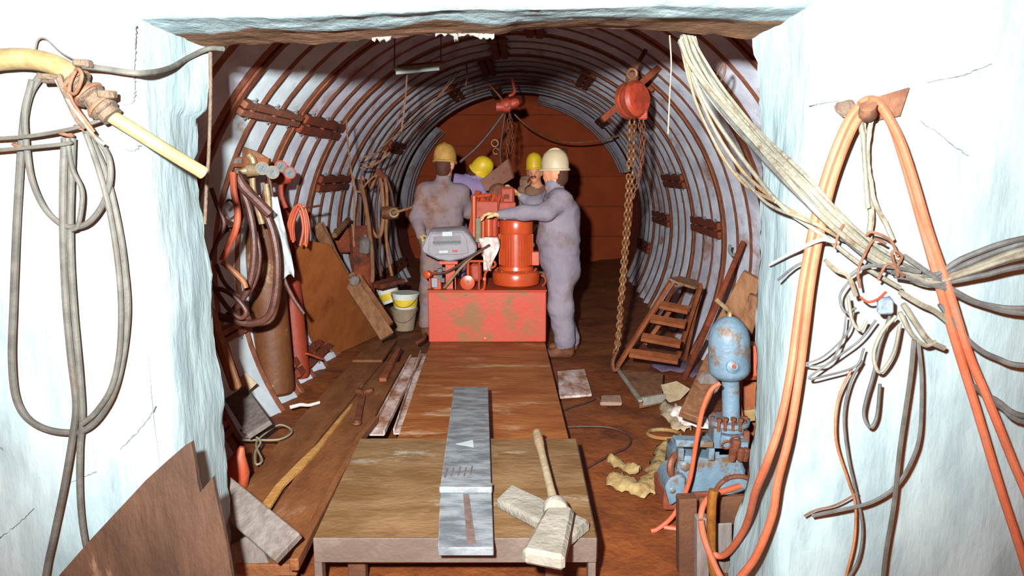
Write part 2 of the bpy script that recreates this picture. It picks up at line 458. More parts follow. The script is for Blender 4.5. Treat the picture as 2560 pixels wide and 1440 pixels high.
def pillar(name, edge, side, corner_u):
    """side -1: wall to the left of the opening, +1: to the right"""
    xc = at(corner_u, 300, YF).x
    zlist = list(np.arange(-0.3, 3.4, 0.028))
    far = side * 3.6
    mb = MB(); rows = []
    for z in zlist:
        xe = edge(z)
        prof = []
        for k in range(70):
            t = k / 69.0
            t = 1 - (1 - t) ** 1.6
            prof.append((far + (xc - side * -0.035 - far) * t, YF, 'f'))
        soft = 0.03 + 0.05 * max(0, min(1, (1.9 - z)))
        for k in range(1, 7):
            a = k / 7 * math.pi / 2
            prof.append((xc + side * (soft - soft * math.sin(a)), YF + soft - soft * math.cos(a), 'c'))
        for k in range(1, 16):
            t = k / 15
            prof.append((xc + (xe - xc) * (t ** 1.3), YF + soft + (YB - YF - soft) * t, 'r'))
        prof.append((xe + side * 0.06, YB + 0.035, 'b'))
        prof.append((xe + side * 0.3, YB + 0.05, 'b'))
        prof.append((far, YB + 0.05, 'b'))
        row = []
        for (x, y, k) in prof:
            p = Vector((x, y, z))
            if k in 'fcr':
                d = 0.016 * fb((x * 1.2, y * 1.2, z * 0.9), 1.6) + 0.0022 * fb((x * 6, y * 6, z * 2.0), 2.0)
                if k == 'f': p.y += d
                elif k == 'r':
                    p.x += d * 0.9
                    if abs(y - YB) < 0.02:
                        p.x += 0.007 * fb((3.1, side * 5, z), 12.0); p.y += 0.008 * fb((9.1, side, z), 9.0)
                else: p.y += d * 0.7; p.x += d * 0.7
            row.append(p)
        rows.append(row)
    n = len(rows[0])
    V = [p for r in rows for p in r]
    Fq = [(i * n + j, i * n + j + 1, (i + 1) * n + j + 1, (i + 1) * n + j) for i in range(len(rows) - 1) for j in range(n - 1)]
    mb.add(V, Fq)
    for q_, fq in enumerate(Fq):
        if q_ % (n - 1) >= n - 4: mb.m[q_] = 1
    o = mb.build(name, [MAT['whitewash'], MAT['mud']], smooth=50, loc=(0, 0, 0))
    return struct(o), xc

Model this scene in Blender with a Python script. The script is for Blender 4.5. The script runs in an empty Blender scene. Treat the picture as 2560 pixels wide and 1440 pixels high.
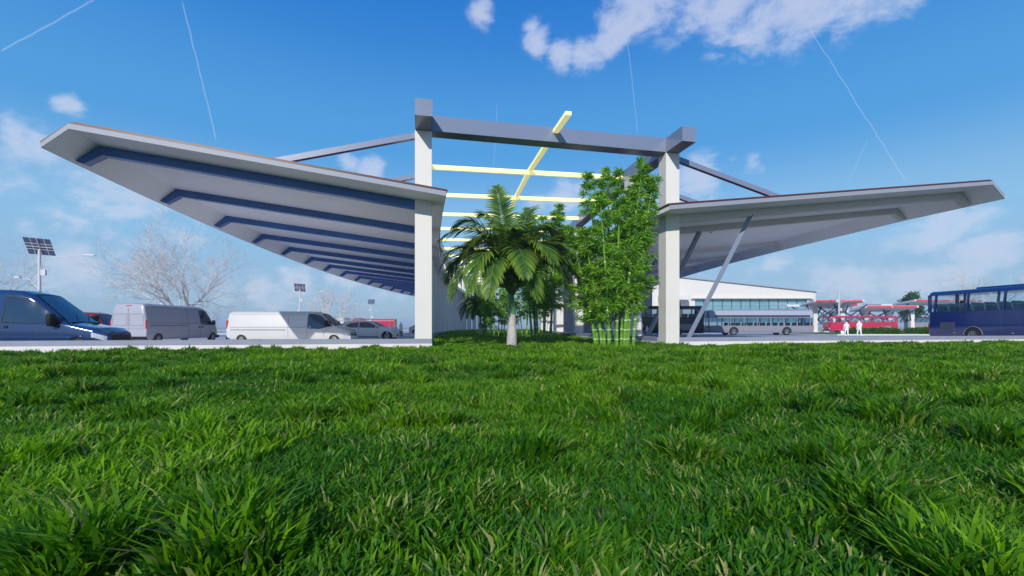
GD = 1.0
import bpy, math, random
import numpy as np
from mathutils import Vector, Matrix
R = math.radians
S = bpy.context.scene
COL = S.collection
random.seed(7)
rng = np.random.default_rng(11)

# ------------------------------------------------------------------ materials
MATS = {}
def mat(name, col, rough=0.5, metal=0.0, var=0.06, scale=3.0, bump=0.0, bscale=40.0, spec=0.5, coat=0.0, trans=0.0, alpha=1.0, emit=None):
    if name in MATS: return MATS[name]
    m = bpy.data.materials.new(name); m.use_nodes = True
    nt = m.node_tree; b = nt.nodes['Principled BSDF']
    b.inputs['Roughness'].default_value = rough
    b.inputs['Metallic'].default_value = metal
    b.inputs['Specular IOR Level'].default_value = spec
    b.inputs['Coat Weight'].default_value = coat
    b.inputs['Coat Roughness'].default_value = 0.12
    b.inputs['Transmission Weight'].default_value = trans
    b.inputs['Alpha'].default_value = alpha
    tc = nt.nodes.new('ShaderNodeTexCoord')
    n = nt.nodes.new('ShaderNodeTexNoise'); n.inputs['Scale'].default_value = scale; n.inputs['Detail'].default_value = 6
    n.inputs['Roughness'].default_value = 0.6
    nt.links.new(tc.outputs['Object'], n.inputs['Vector'])
    mr = nt.nodes.new('ShaderNodeMapRange'); mr.inputs['From Min'].default_value = 0.3; mr.inputs['From Max'].default_value = 0.7
    mr.inputs['To Min'].default_value = 1 - var; mr.inputs['To Max'].default_value = 1 + var
    nt.links.new(n.outputs['Fac'], mr.inputs['Value'])
    vm = nt.nodes.new('ShaderNodeVectorMath'); vm.operation = 'SCALE'; vm.inputs[0].default_value = col[:3]
    nt.links.new(mr.outputs['Result'], vm.inputs['Scale'])
    nt.links.new(vm.outputs['Vector'], b.inputs['Base Color'])
    if bump > 0:
        n2 = nt.nodes.new('ShaderNodeTexNoise'); n2.inputs['Scale'].default_value = bscale; n2.inputs['Detail'].default_value = 4
        nt.links.new(tc.outputs['Object'], n2.inputs['Vector'])
        bp = nt.nodes.new('ShaderNodeBump'); bp.inputs['Strength'].default_value = bump; bp.inputs['Distance'].default_value = 0.02
        nt.links.new(n2.outputs['Fac'], bp.inputs['Height']); nt.links.new(bp.outputs['Normal'], b.inputs['Normal'])
    if emit:
        b.inputs['Emission Color'].default_value = (*emit[:3], 1); b.inputs['Emission Strength'].default_value = emit[3]
    MATS[name] = m
    return m

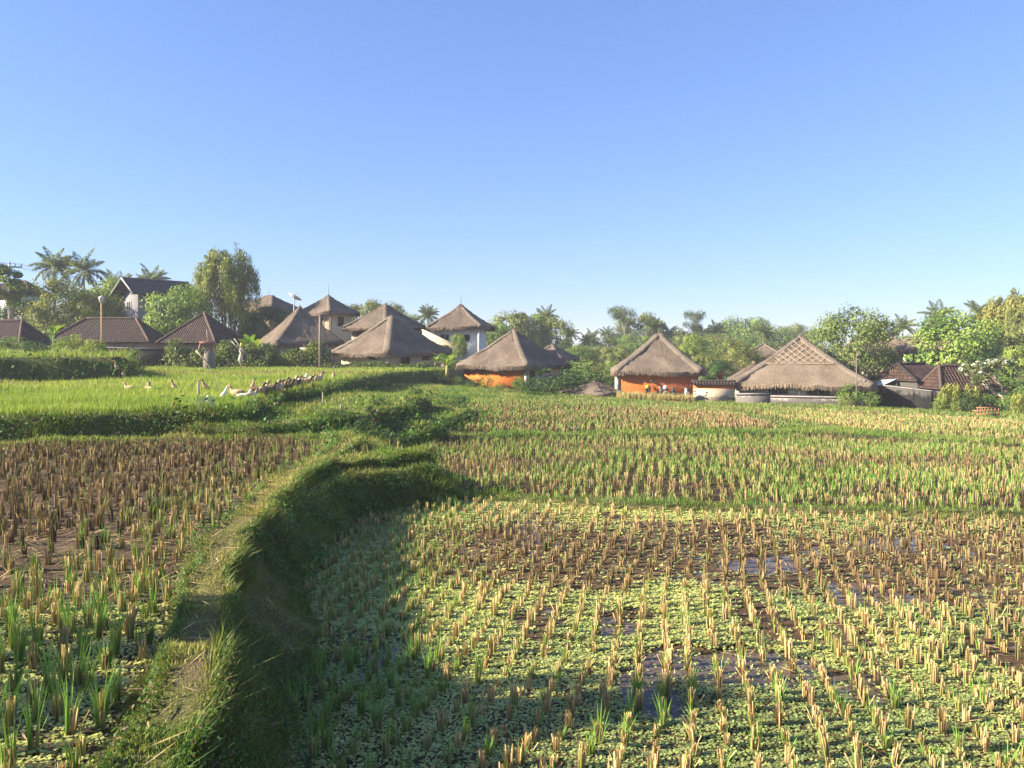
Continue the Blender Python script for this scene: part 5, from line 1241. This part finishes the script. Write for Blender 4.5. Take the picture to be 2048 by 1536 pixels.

- [Written request]: Reproduce the whole listing word for word, setting aside any pictures.

- [The answer]:
Write part 2 of the bpy script that recreates this picture. It picks up at line 458. More parts follow. The script is for Blender 4.5. Treat the picture as 2560 pixels wide and 1440 pixels high.
def pillar(name, edge, side, corner_u):
    """side -1: wall to the left of the opening, +1: to the right"""
    xc = at(corner_u, 300, YF).x
    zlist = list(np.arange(-0.3, 3.4, 0.028))
    far = side * 3.6
    mb = MB(); rows = []
    for z in zlist:
        xe = edge(z)
        prof = []
        for k in range(70):
            t = k / 69.0
            t = 1 - (1 - t) ** 1.6
            prof.append((far + (xc - side * -0.035 - far) * t, YF, 'f'))
        soft = 0.03 + 0.05 * max(0, min(1, (1.9 - z)))
        for k in range(1, 7):
            a = k / 7 * math.pi / 2
            prof.append((xc + side * (soft - soft * math.sin(a)), YF + soft - soft * math.cos(a), 'c'))
        for k in range(1, 16):
            t = k / 15
            prof.append((xc + (xe - xc) * (t ** 1.3), YF + soft + (YB - YF - soft) * t, 'r'))
        prof.append((xe + side * 0.06, YB + 0.035, 'b'))
        prof.append((xe + side * 0.3, YB + 0.05, 'b'))
        prof.append((far, YB + 0.05, 'b'))
        row = []
        for (x, y, k) in prof:
            p = Vector((x, y, z))
            if k in 'fcr':
                d = 0.016 * fb((x * 1.2, y * 1.2, z * 0.9), 1.6) + 0.0022 * fb((x * 6, y * 6, z * 2.0), 2.0)
                if k == 'f': p.y += d
                elif k == 'r':
                    p.x += d * 0.9
                    if abs(y - YB) < 0.02:
                        p.x += 0.007 * fb((3.1, side * 5, z), 12.0); p.y += 0.008 * fb((9.1, side, z), 9.0)
                else: p.y += d * 0.7; p.x += d * 0.7
            row.append(p)
        rows.append(row)
    n = len(rows[0])
    V = [p for r in rows for p in r]
    Fq = [(i * n + j, i * n + j + 1, (i + 1) * n + j + 1, (i + 1) * n + j) for i in range(len(rows) - 1) for j in range(n - 1)]
    mb.add(V, Fq)
    for q_, fq in enumerate(Fq):
        if q_ % (n - 1) >= n - 4: mb.m[q_] = 1
    o = mb.build(name, [MAT['whitewash'], MAT['mud']], smooth=50, loc=(0, 0, 0))
    return struct(o), xc

Model this scene in Blender with a Python script. The script is for Blender 4.5. The script runs in an empty Blender scene. Treat the picture as 2560 pixels wide and 1440 pixels high.
GD = 1.0
import bpy, math, random
import numpy as np
from mathutils import Vector, Matrix
R = math.radians
S = bpy.context.scene
COL = S.collection
random.seed(7)
rng = np.random.default_rng(11)

# ------------------------------------------------------------------ materials
MATS = {}
def mat(name, col, rough=0.5, metal=0.0, var=0.06, scale=3.0, bump=0.0, bscale=40.0, spec=0.5, coat=0.0, trans=0.0, alpha=1.0, emit=None):
    if name in MATS: return MATS[name]
    m = bpy.data.materials.new(name); m.use_nodes = True
    nt = m.node_tree; b = nt.nodes['Principled BSDF']
    b.inputs['Roughness'].default_value = rough
    b.inputs['Metallic'].default_value = metal
    b.inputs['Specular IOR Level'].default_value = spec
    b.inputs['Coat Weight'].default_value = coat
    b.inputs['Coat Roughness'].default_value = 0.12
    b.inputs['Transmission Weight'].default_value = trans
    b.inputs['Alpha'].default_value = alpha
    tc = nt.nodes.new('ShaderNodeTexCoord')
    n = nt.nodes.new('ShaderNodeTexNoise'); n.inputs['Scale'].default_value = scale; n.inputs['Detail'].default_value = 6
    n.inputs['Roughness'].default_value = 0.6
    nt.links.new(tc.outputs['Object'], n.inputs['Vector'])
    mr = nt.nodes.new('ShaderNodeMapRange'); mr.inputs['From Min'].default_value = 0.3; mr.inputs['From Max'].default_value = 0.7
    mr.inputs['To Min'].default_value = 1 - var; mr.inputs['To Max'].default_value = 1 + var
    nt.links.new(n.outputs['Fac'], mr.inputs['Value'])
    vm = nt.nodes.new('ShaderNodeVectorMath'); vm.operation = 'SCALE'; vm.inputs[0].default_value = col[:3]
    nt.links.new(mr.outputs['Result'], vm.inputs['Scale'])
    nt.links.new(vm.outputs['Vector'], b.inputs['Base Color'])
    if bump > 0:
        n2 = nt.nodes.new('ShaderNodeTexNoise'); n2.inputs['Scale'].default_value = bscale; n2.inputs['Detail'].default_value = 4
        nt.links.new(tc.outputs['Object'], n2.inputs['Vector'])
        bp = nt.nodes.new('ShaderNodeBump'); bp.inputs['Strength'].default_value = bump; bp.inputs['Distance'].default_value = 0.02
        nt.links.new(n2.outputs['Fac'], bp.inputs['Height']); nt.links.new(bp.outputs['Normal'], b.inputs['Normal'])
    if emit:
        b.inputs['Emission Color'].default_value = (*emit[:3], 1); b.inputs['Emission Strength'].default_value = emit[3]
    MATS[name] = m
    return m

Continue the Blender Python script for this scene: part 5, from line 1241. This part finishes the script. Write for Blender 4.5. Take the picture to be 2048 by 1536 pixels.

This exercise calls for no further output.